[TASK GOAL]: Output all records precisely as written.

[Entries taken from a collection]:
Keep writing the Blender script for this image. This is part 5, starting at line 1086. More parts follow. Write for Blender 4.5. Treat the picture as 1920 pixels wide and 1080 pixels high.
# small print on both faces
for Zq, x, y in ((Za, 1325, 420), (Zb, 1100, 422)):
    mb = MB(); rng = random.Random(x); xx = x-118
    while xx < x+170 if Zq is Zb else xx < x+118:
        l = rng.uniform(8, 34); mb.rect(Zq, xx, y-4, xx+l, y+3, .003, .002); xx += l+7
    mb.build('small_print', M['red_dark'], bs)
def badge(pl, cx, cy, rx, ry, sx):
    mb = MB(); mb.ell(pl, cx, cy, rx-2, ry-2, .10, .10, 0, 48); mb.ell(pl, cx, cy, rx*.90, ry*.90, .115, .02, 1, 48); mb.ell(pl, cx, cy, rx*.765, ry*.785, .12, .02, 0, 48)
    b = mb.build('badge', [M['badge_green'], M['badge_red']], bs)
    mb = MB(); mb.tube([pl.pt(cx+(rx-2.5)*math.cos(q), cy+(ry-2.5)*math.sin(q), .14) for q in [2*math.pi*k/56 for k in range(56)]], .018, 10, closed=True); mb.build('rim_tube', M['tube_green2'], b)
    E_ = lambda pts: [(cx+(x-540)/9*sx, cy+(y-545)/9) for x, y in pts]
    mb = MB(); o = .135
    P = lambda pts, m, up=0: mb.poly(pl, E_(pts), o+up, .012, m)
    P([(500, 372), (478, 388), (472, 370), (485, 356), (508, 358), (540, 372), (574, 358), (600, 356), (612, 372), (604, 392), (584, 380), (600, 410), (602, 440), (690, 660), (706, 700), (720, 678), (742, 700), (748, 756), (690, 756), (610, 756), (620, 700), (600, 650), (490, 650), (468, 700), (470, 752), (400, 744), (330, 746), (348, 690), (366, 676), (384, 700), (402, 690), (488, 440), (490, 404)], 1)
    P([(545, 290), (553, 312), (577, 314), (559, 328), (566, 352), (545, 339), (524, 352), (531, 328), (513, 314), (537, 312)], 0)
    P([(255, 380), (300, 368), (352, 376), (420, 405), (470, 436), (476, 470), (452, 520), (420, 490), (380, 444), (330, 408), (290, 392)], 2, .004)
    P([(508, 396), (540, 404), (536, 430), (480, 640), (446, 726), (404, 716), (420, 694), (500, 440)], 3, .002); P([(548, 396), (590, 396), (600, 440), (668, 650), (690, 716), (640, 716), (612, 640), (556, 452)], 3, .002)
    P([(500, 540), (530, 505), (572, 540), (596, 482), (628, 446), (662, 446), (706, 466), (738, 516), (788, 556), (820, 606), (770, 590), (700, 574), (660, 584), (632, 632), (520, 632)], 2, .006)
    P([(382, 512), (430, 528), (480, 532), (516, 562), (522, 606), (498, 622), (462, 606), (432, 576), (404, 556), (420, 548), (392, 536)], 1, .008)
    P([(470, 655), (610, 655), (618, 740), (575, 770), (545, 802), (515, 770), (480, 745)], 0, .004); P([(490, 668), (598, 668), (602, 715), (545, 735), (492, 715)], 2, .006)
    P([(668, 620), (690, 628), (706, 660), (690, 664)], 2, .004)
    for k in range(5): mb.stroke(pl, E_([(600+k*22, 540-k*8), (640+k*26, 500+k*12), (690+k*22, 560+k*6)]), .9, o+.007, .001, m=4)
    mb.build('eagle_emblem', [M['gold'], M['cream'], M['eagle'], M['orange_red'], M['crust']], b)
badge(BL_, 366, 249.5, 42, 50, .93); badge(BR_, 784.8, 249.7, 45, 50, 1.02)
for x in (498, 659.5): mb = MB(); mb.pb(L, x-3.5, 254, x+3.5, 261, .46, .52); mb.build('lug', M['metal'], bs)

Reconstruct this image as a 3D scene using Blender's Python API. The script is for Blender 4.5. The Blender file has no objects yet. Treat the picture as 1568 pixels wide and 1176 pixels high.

[ANSWER TO THE PROBLEM]:
Keep writing the Blender script for this image. This is part 5, starting at line 1086. More parts follow. Write for Blender 4.5. Treat the picture as 1920 pixels wide and 1080 pixels high.
# small print on both faces
for Zq, x, y in ((Za, 1325, 420), (Zb, 1100, 422)):
    mb = MB(); rng = random.Random(x); xx = x-118
    while xx < x+170 if Zq is Zb else xx < x+118:
        l = rng.uniform(8, 34); mb.rect(Zq, xx, y-4, xx+l, y+3, .003, .002); xx += l+7
    mb.build('small_print', M['red_dark'], bs)
def badge(pl, cx, cy, rx, ry, sx):
    mb = MB(); mb.ell(pl, cx, cy, rx-2, ry-2, .10, .10, 0, 48); mb.ell(pl, cx, cy, rx*.90, ry*.90, .115, .02, 1, 48); mb.ell(pl, cx, cy, rx*.765, ry*.785, .12, .02, 0, 48)
    b = mb.build('badge', [M['badge_green'], M['badge_red']], bs)
    mb = MB(); mb.tube([pl.pt(cx+(rx-2.5)*math.cos(q), cy+(ry-2.5)*math.sin(q), .14) for q in [2*math.pi*k/56 for k in range(56)]], .018, 10, closed=True); mb.build('rim_tube', M['tube_green2'], b)
    E_ = lambda pts: [(cx+(x-540)/9*sx, cy+(y-545)/9) for x, y in pts]
    mb = MB(); o = .135
    P = lambda pts, m, up=0: mb.poly(pl, E_(pts), o+up, .012, m)
    P([(500, 372), (478, 388), (472, 370), (485, 356), (508, 358), (540, 372), (574, 358), (600, 356), (612, 372), (604, 392), (584, 380), (600, 410), (602, 440), (690, 660), (706, 700), (720, 678), (742, 700), (748, 756), (690, 756), (610, 756), (620, 700), (600, 650), (490, 650), (468, 700), (470, 752), (400, 744), (330, 746), (348, 690), (366, 676), (384, 700), (402, 690), (488, 440), (490, 404)], 1)
    P([(545, 290), (553, 312), (577, 314), (559, 328), (566, 352), (545, 339), (524, 352), (531, 328), (513, 314), (537, 312)], 0)
    P([(255, 380), (300, 368), (352, 376), (420, 405), (470, 436), (476, 470), (452, 520), (420, 490), (380, 444), (330, 408), (290, 392)], 2, .004)
    P([(508, 396), (540, 404), (536, 430), (480, 640), (446, 726), (404, 716), (420, 694), (500, 440)], 3, .002); P([(548, 396), (590, 396), (600, 440), (668, 650), (690, 716), (640, 716), (612, 640), (556, 452)], 3, .002)
    P([(500, 540), (530, 505), (572, 540), (596, 482), (628, 446), (662, 446), (706, 466), (738, 516), (788, 556), (820, 606), (770, 590), (700, 574), (660, 584), (632, 632), (520, 632)], 2, .006)
    P([(382, 512), (430, 528), (480, 532), (516, 562), (522, 606), (498, 622), (462, 606), (432, 576), (404, 556), (420, 548), (392, 536)], 1, .008)
    P([(470, 655), (610, 655), (618, 740), (575, 770), (545, 802), (515, 770), (480, 745)], 0, .004); P([(490, 668), (598, 668), (602, 715), (545, 735), (492, 715)], 2, .006)
    P([(668, 620), (690, 628), (706, 660), (690, 664)], 2, .004)
    for k in range(5): mb.stroke(pl, E_([(600+k*22, 540-k*8), (640+k*26, 500+k*12), (690+k*22, 560+k*6)]), .9, o+.007, .001, m=4)
    mb.build('eagle_emblem', [M['gold'], M['cream'], M['eagle'], M['orange_red'], M['crust']], b)
badge(BL_, 366, 249.5, 42, 50, .93); badge(BR_, 784.8, 249.7, 45, 50, 1.02)
for x in (498, 659.5): mb = MB(); mb.pb(L, x-3.5, 254, x+3.5, 261, .46, .52); mb.build('lug', M['metal'], bs)

Reconstruct this image as a 3D scene using Blender's Python API. The script is for Blender 4.5. The Blender file has no objects yet. Treat the picture as 1568 pixels wide and 1176 pixels high.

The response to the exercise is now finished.